The Web: Just for Fun

The combination of broadband saturation in U.S. homes paired with compelling online content has lead to casual Internet usage. Data released by Pew Internet & American Life Project suggest an increase in Internet users who surf the Web with no specific intent.

“for a casual Web surfer — someone who is looking to fill time, kill time, hang out — that translates into the Web being a very interesting place to go,” said Deborah Fallows, senior research fellow at Pew Internet & American Life Project. “A destination in an of itself. You can be sure that if you as a Web surfer just show up, you’ll find something to do there.”

Internet users with broadband at home (39 percent) are more likely than dial-up users (23 percent) to casually surf.

Roughly 40 million people go online for fun on a typical day. The majority of surfers in this category are men (34 percent); 26 percent of women go online with no clear purpose.

Young adults are the most likely demographic to consume the casual Web. Thirty-seven percent of 18 to 29 year-olds go online for fun on a typical day. Thirty-one percent of those age 30 to 49, and 24 percent of adults over age 50, are likely to brows the Web for enjoyment rather than function.

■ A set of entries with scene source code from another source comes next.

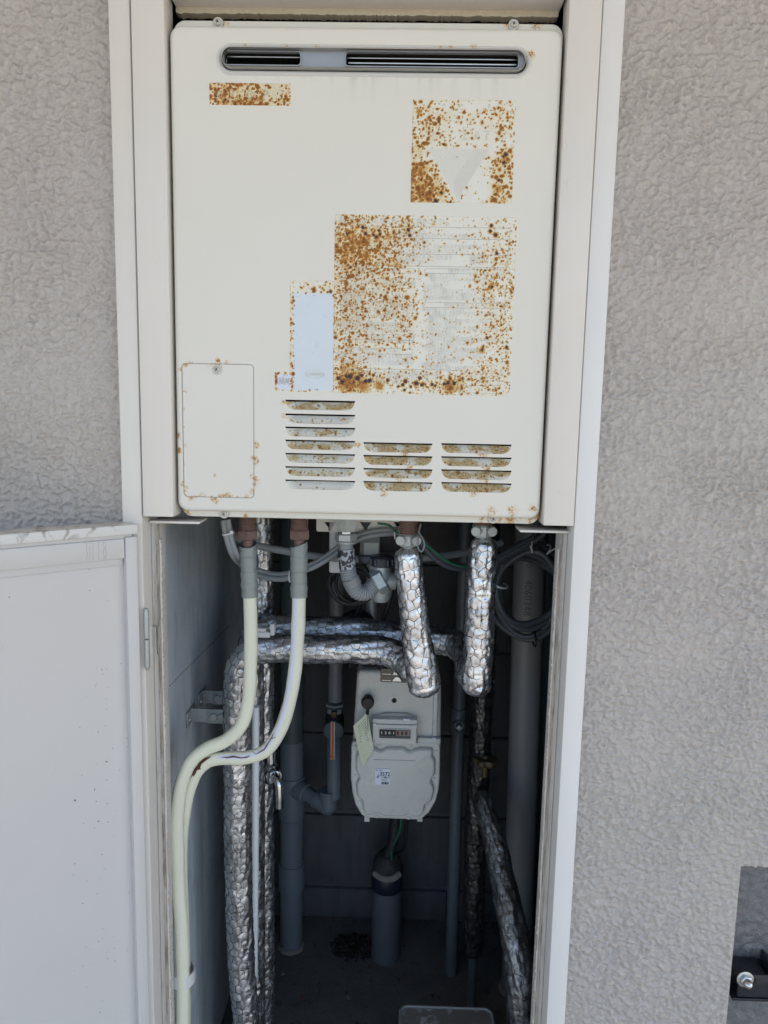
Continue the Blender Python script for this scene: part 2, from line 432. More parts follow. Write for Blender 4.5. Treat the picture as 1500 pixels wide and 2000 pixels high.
# ================================================================== the setting
GZ = -.28; CZ = ZO + .98
def quad(name, pts, mat, kind='structure', parent=None): 
    o = mesh_obj(name, pts, [tuple(range(len(pts)))], mat, parent, 0)
    if kind: o['kind'] = kind
    return o
g = MB(); g.add([(-900, -900, GZ), (900, -900, GZ), (900, .0, GZ), (-900, .0, GZ)], [(0, 1, 2, 3)])
props(g.build('ground', M['ground'], None, 0), kind='structure')
b = MB(); b.box((-4, -1.8, CZ), (4, .0, CZ+.18)); props(b.build('ceiling', M['ceiling'], None, 0), kind='structure')

# ---- closet
XL, XR, YB = -.285, .42, .72
b = MB(); b.box((XL-.06, .004, -.05), (XR+.06, YB+.2, 0)); props(b.build('floor', M['floor'], None, 0), kind='structure')
b = MB(); b.box((XL-.08, .012, 0), (XL, YB+.02, CZ-.2)); wl = b.build('wall_left', M['concrete'], None, 0); props(wl, kind='structure')
sm = MB()   # formwork joint lines in the cast wall, thin recesses drawn as dark mortar fillets
p1, p2 = WX(316, 1355, XL), WX(448, 1222, XL)
sm.tube([(XL-.0005, p1.y, p1.z), (XL-.0005, p2.y, p2.z)], .0009, 5)
sm.tube([(XL-.0004, .43, .95), (XL-.0004, .43, ZO-.25)], .0008, 5)
sm.build('joint_line', M['mortar'], wl)
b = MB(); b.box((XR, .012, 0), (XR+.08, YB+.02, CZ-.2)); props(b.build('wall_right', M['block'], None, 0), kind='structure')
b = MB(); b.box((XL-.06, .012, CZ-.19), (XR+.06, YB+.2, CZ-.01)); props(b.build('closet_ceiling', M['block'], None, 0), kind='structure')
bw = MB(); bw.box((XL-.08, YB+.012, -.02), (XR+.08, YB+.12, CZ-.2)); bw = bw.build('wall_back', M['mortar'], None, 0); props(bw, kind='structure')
rows = [0.0, W(650, 1737, .71).z, W(620, 1592, .71).z, W(610, 1432, .71).z]
h = rows[3]-rows[2]
while rows[-1] < CZ-.35: rows.append(rows[-1]+h)
rnd = random.Random(3)
blk = {}
for i in range(len(rows)-1):
    x = XL-.06 + (-.31 if i % 2 else -.36)
    while x < XR+.06:
        x0, x1 = max(x, XL-.06), min(x+.90, XR+.06); x += .91
        if x1-x0 < .03: continue
        k = MB(); dy = rnd.uniform(0, .003)
        k.box((x0+.004, YB+dy, rows[i]+.005), (x1-.004, YB+.05, rows[i+1]-.006), .004)
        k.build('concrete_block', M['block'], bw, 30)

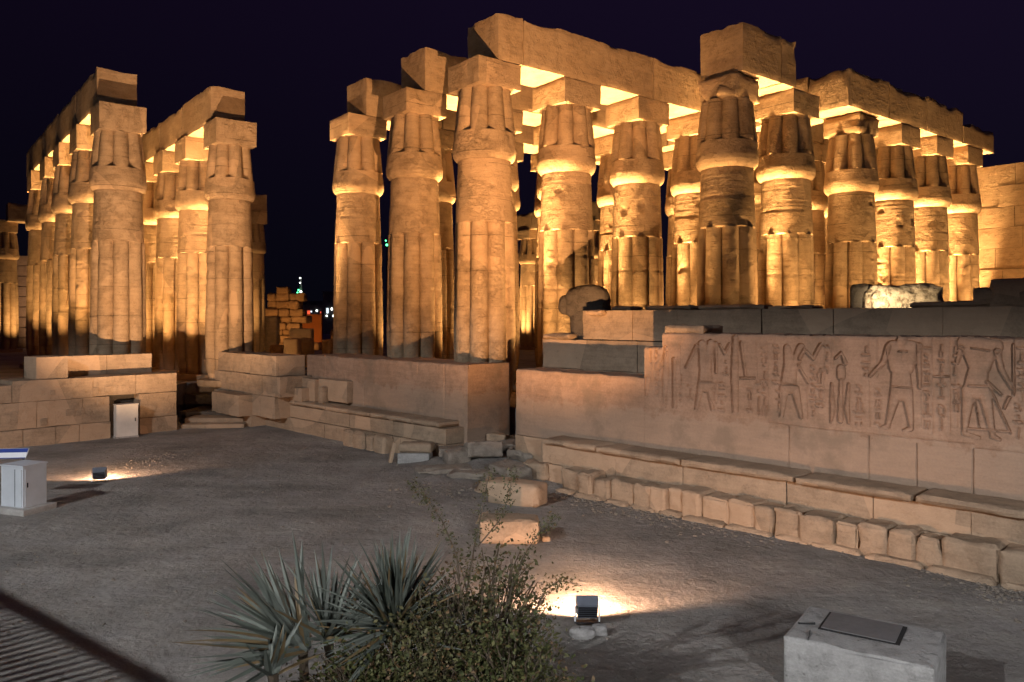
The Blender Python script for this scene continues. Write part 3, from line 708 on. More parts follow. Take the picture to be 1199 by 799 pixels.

Time spent using the Internet is another factor in casual browse habits. Thirty-six percent of Internet users with six or more years tenure online tend to surf for no particular reason. In contrast, 15 percent of people online for three years or less are inclined to surf during their free time.

“The measure of Web surfing is interesting as a measure of intention or puppose. People have always gone online with purpose: to do email, look for an answer to a question, research a product, to pay their bills. Now people (in greater numbers on any given day) are saying they also go online for no particular reason at all — just to look around,” said fallows. “Where they land is certainly all of the above and a lot more.”


Web Surfing and Broadband Penetration Chronology March 2000 December 2005
Click on graphic to view chart

The data are based on the findings of a daily tracking survey of Americans’ Internet use. Telephone surveys were conducted by Princeton Survey Research Associates International in December. The survey sample was 3,011 adults over 18.